Write the data out again, character for character, with no images.
..............................
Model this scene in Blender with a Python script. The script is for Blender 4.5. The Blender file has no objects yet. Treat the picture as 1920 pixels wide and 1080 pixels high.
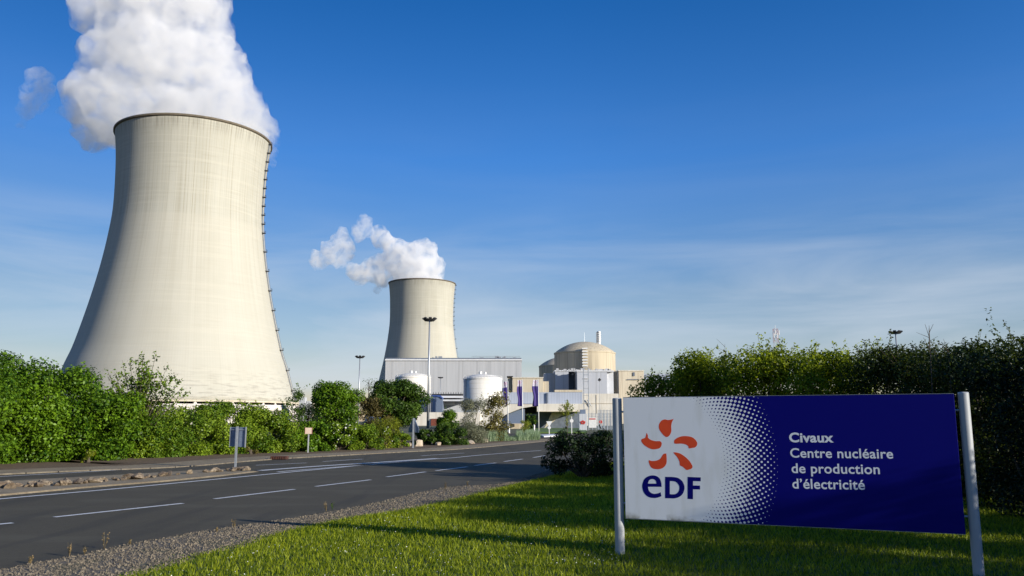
import bpy, math, random
import numpy as np
from mathutils import Vector, Matrix, noise as mn
R = math.radians
sc = bpy.context.scene
# ------------------------------------------------------------------ camera, sky, sun, exposure
F_PX, EYE, PITCH = 1541.0, 1.7, math.atan2(250, 1541)
cam = bpy.data.objects.new('camera', bpy.data.cameras.new('camera'))
sc.collection.objects.link(cam); sc.camera = cam
cam.location = (0, 0, EYE); cam.rotation_euler = (R(90) + PITCH, 0, 0)
cam.data.sensor_width = 36; cam.data.lens = 36 * F_PX / 1920
cam.data.clip_start = .1; cam.data.clip_end = 30000
SUN_AZ, SUN_EL = 121.0, 15.5
w = bpy.data.worlds.new('World'); sc.world = w; w.use_nodes = True
nt = w.node_tree; N = nt.nodes; L = nt.links; N.clear()
def nd(N, t, **k):
    n = N.new(t)
    for a, b in k.items():
        setattr(n, a, b)
    return n
out = nd(N, 'ShaderNodeOutputWorld'); bg = nd(N, 'ShaderNodeBackground')
sky = nd(N, 'ShaderNodeTexSky', sky_type='NISHITA', sun_disc=False, sun_elevation=R(SUN_EL), sun_rotation=R(SUN_AZ),
         altitude=50, air_density=1.0, dust_density=.35, ozone_density=2.2)
hs = nd(N, 'ShaderNodeHueSaturation'); hs.inputs['Saturation'].default_value = 1.18
hs.inputs['Hue'].default_value = .497
L.new(sky.outputs[0], hs.inputs['Color'])
tc = nd(N, 'ShaderNodeTexCoord'); sp = nd(N, 'ShaderNodeSeparateXYZ'); L.new(tc.outputs['Generated'], sp.inputs[0])
mp = nd(N, 'ShaderNodeMapping'); mp.inputs['Scale'].default_value = (1.3, 1.3, 9.0); mp.inputs['Rotation'].default_value = (.05, .10, .2)
L.new(tc.outputs['Generated'], mp.inputs[0])
nz = nd(N, 'ShaderNodeTexNoise'); nz.inputs['Scale'].default_value = 1.6; nz.inputs['Detail'].default_value = 7
nz.inputs['Roughness'].default_value = .55; nz.inputs['Distortion'].default_value = .5
L.new(mp.outputs[0], nz.inputs['Vector'])
cr = nd(N, 'ShaderNodeValToRGB'); cr.color_ramp.elements[0].position = .43; cr.color_ramp.elements[1].position = .70
L.new(nz.outputs[0], cr.inputs[0])
er = nd(N, 'ShaderNodeValToRGB')       # cirrus lies low above the horizon
e = er.color_ramp.elements; e[0].position = 0; e[0].color = (.75,)*3 + (1,); e[1].position = .40; e[1].color = (.0,)*3 + (1,)
m1 = e.new(.16); m1.color = (.52,)*3 + (1,); m2 = e.new(.25); m2.color = (.04,)*3 + (1,)
L.new(sp.outputs['Z'], er.inputs[0])
mu = nd(N, 'ShaderNodeMath', operation='MULTIPLY'); L.new(cr.outputs[0], mu.inputs[0]); L.new(er.outputs[0], mu.inputs[1])
mx = nd(N, 'ShaderNodeMixRGB'); mx.inputs['Color2'].default_value = (4.3, 4.8, 5.5, 1)
L.new(mu.outputs[0], mx.inputs[0])
bg.inputs['Strength'].default_value = .115
gr_ = nd(N, 'ShaderNodeValToRGB'); e = gr_.color_ramp.elements      # deeper blue overhead, as through clear dry air
e[0].position = 0; e[0].color = (.60, .53, .61, 1); e[1].position = .50; e[1].color = (.115, .45, .80, 1)
for p_, c_ in ((.15, (.65, .58, .66, 1)), (.31, (.34, .58, .92, 1))):
    q_ = e.new(p_); q_.color = c_
L.new(sp.outputs['Z'], gr_.inputs[0]); mg = nd(N, 'ShaderNodeMixRGB', blend_type='MULTIPLY'); mg.inputs[0].default_value = 1
L.new(gr_.outputs[0], mg.inputs['Color2']); L.new(hs.outputs[0], mg.inputs['Color1'])
mg2 = nd(N, 'ShaderNodeMixRGB', blend_type='MULTIPLY'); mg2.inputs[0].default_value = 1; mg2.inputs['Color2'].default_value = (1.4, 1.4, 1.4, 1)
ax = nd(N, 'ShaderNodeMapRange'); L.new(sp.outputs['X'], ax.inputs[0])
for i_, v_ in enumerate((-.55, .05, 1.02, 1.4)): ax.inputs[i_ + 1].default_value = v_
cx_ = nd(N, 'ShaderNodeCombineXYZ'); [L.new(ax.outputs[0], cx_.inputs[i_]) for i_ in range(3)]; L.new(cx_.outputs[0], mg2.inputs['Color2'])
L.new(mg.outputs[0], mg2.inputs['Color1']); L.new(mg2.outputs[0], mx.inputs['Color1']); L.new(mx.outputs[0], bg.inputs['Color'])
L.new(bg.outputs[0], out.inputs['Surface'])
sl = bpy.data.lights.new('sun', 'SUN'); sl.energy = 5.0; sl.angle = R(.5); sl.color = (1, .93, .80)
so = bpy.data.objects.new('sun', sl); sc.collection.objects.link(so)
SD = Vector((math.sin(R(SUN_AZ)) * math.cos(R(SUN_EL)), math.cos(R(SUN_AZ)) * math.cos(R(SUN_EL)), math.sin(R(SUN_EL))))
so.rotation_euler = SD.to_track_quat('Z', 'Y').to_euler()
sc.view_settings.view_transform = 'Standard'; sc.view_settings.look = 'None'
sc.view_settings.gamma = 1; sc.view_settings.exposure = .36
sc.cycles.volume_bounces = 14; sc.cycles.max_bounces = 14; sc.cycles.transparent_max_bounces = 8
sc.cycles.diffuse_bounces = 3; sc.cycles.glossy_bounces = 2
sc.cycles.caustics_reflective = False; sc.cycles.caustics_refractive = False
rng = np.random.default_rng(7); random.seed(7)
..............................
- IN RESPONSE
Model this scene in Blender with a Python script. The script is for Blender 4.5. The Blender file has no objects yet. Treat the picture as 1920 pixels wide and 1080 pixels high.
import bpy, math, random
import numpy as np
from mathutils import Vector, Matrix, noise as mn
R = math.radians
sc = bpy.context.scene
# ------------------------------------------------------------------ camera, sky, sun, exposure
F_PX, EYE, PITCH = 1541.0, 1.7, math.atan2(250, 1541)
cam = bpy.data.objects.new('camera', bpy.data.cameras.new('camera'))
sc.collection.objects.link(cam); sc.camera = cam
cam.location = (0, 0, EYE); cam.rotation_euler = (R(90) + PITCH, 0, 0)
cam.data.sensor_width = 36; cam.data.lens = 36 * F_PX / 1920
cam.data.clip_start = .1; cam.data.clip_end = 30000
SUN_AZ, SUN_EL = 121.0, 15.5
w = bpy.data.worlds.new('World'); sc.world = w; w.use_nodes = True
nt = w.node_tree; N = nt.nodes; L = nt.links; N.clear()
def nd(N, t, **k):
    n = N.new(t)
    for a, b in k.items():
        setattr(n, a, b)
    return n
out = nd(N, 'ShaderNodeOutputWorld'); bg = nd(N, 'ShaderNodeBackground')
sky = nd(N, 'ShaderNodeTexSky', sky_type='NISHITA', sun_disc=False, sun_elevation=R(SUN_EL), sun_rotation=R(SUN_AZ),
         altitude=50, air_density=1.0, dust_density=.35, ozone_density=2.2)
hs = nd(N, 'ShaderNodeHueSaturation'); hs.inputs['Saturation'].default_value = 1.18
hs.inputs['Hue'].default_value = .497
L.new(sky.outputs[0], hs.inputs['Color'])
tc = nd(N, 'ShaderNodeTexCoord'); sp = nd(N, 'ShaderNodeSeparateXYZ'); L.new(tc.outputs['Generated'], sp.inputs[0])
mp = nd(N, 'ShaderNodeMapping'); mp.inputs['Scale'].default_value = (1.3, 1.3, 9.0); mp.inputs['Rotation'].default_value = (.05, .10, .2)
L.new(tc.outputs['Generated'], mp.inputs[0])
nz = nd(N, 'ShaderNodeTexNoise'); nz.inputs['Scale'].default_value = 1.6; nz.inputs['Detail'].default_value = 7
nz.inputs['Roughness'].default_value = .55; nz.inputs['Distortion'].default_value = .5
L.new(mp.outputs[0], nz.inputs['Vector'])
cr = nd(N, 'ShaderNodeValToRGB'); cr.color_ramp.elements[0].position = .43; cr.color_ramp.elements[1].position = .70
L.new(nz.outputs[0], cr.inputs[0])
er = nd(N, 'ShaderNodeValToRGB')       # cirrus lies low above the horizon
e = er.color_ramp.elements; e[0].position = 0; e[0].color = (.75,)*3 + (1,); e[1].position = .40; e[1].color = (.0,)*3 + (1,)
m1 = e.new(.16); m1.color = (.52,)*3 + (1,); m2 = e.new(.25); m2.color = (.04,)*3 + (1,)
L.new(sp.outputs['Z'], er.inputs[0])
mu = nd(N, 'ShaderNodeMath', operation='MULTIPLY'); L.new(cr.outputs[0], mu.inputs[0]); L.new(er.outputs[0], mu.inputs[1])
mx = nd(N, 'ShaderNodeMixRGB'); mx.inputs['Color2'].default_value = (4.3, 4.8, 5.5, 1)
L.new(mu.outputs[0], mx.inputs[0])
bg.inputs['Strength'].default_value = .115
gr_ = nd(N, 'ShaderNodeValToRGB'); e = gr_.color_ramp.elements      # deeper blue overhead, as through clear dry air
e[0].position = 0; e[0].color = (.60, .53, .61, 1); e[1].position = .50; e[1].color = (.115, .45, .80, 1)
for p_, c_ in ((.15, (.65, .58, .66, 1)), (.31, (.34, .58, .92, 1))):
    q_ = e.new(p_); q_.color = c_
L.new(sp.outputs['Z'], gr_.inputs[0]); mg = nd(N, 'ShaderNodeMixRGB', blend_type='MULTIPLY'); mg.inputs[0].default_value = 1
L.new(gr_.outputs[0], mg.inputs['Color2']); L.new(hs.outputs[0], mg.inputs['Color1'])
mg2 = nd(N, 'ShaderNodeMixRGB', blend_type='MULTIPLY'); mg2.inputs[0].default_value = 1; mg2.inputs['Color2'].default_value = (1.4, 1.4, 1.4, 1)
ax = nd(N, 'ShaderNodeMapRange'); L.new(sp.outputs['X'], ax.inputs[0])
for i_, v_ in enumerate((-.55, .05, 1.02, 1.4)): ax.inputs[i_ + 1].default_value = v_
cx_ = nd(N, 'ShaderNodeCombineXYZ'); [L.new(ax.outputs[0], cx_.inputs[i_]) for i_ in range(3)]; L.new(cx_.outputs[0], mg2.inputs['Color2'])
L.new(mg.outputs[0], mg2.inputs['Color1']); L.new(mg2.outputs[0], mx.inputs['Color1']); L.new(mx.outputs[0], bg.inputs['Color'])
L.new(bg.outputs[0], out.inputs['Surface'])
sl = bpy.data.lights.new('sun', 'SUN'); sl.energy = 5.0; sl.angle = R(.5); sl.color = (1, .93, .80)
so = bpy.data.objects.new('sun', sl); sc.collection.objects.link(so)
SD = Vector((math.sin(R(SUN_AZ)) * math.cos(R(SUN_EL)), math.cos(R(SUN_AZ)) * math.cos(R(SUN_EL)), math.sin(R(SUN_EL))))
so.rotation_euler = SD.to_track_quat('Z', 'Y').to_euler()
sc.view_settings.view_transform = 'Standard'; sc.view_settings.look = 'None'
sc.view_settings.gamma = 1; sc.view_settings.exposure = .36
sc.cycles.volume_bounces = 14; sc.cycles.max_bounces = 14; sc.cycles.transparent_max_bounces = 8
sc.cycles.diffuse_bounces = 3; sc.cycles.glossy_bounces = 2
sc.cycles.caustics_reflective = False; sc.cycles.caustics_refractive = False
rng = np.random.default_rng(7); random.seed(7)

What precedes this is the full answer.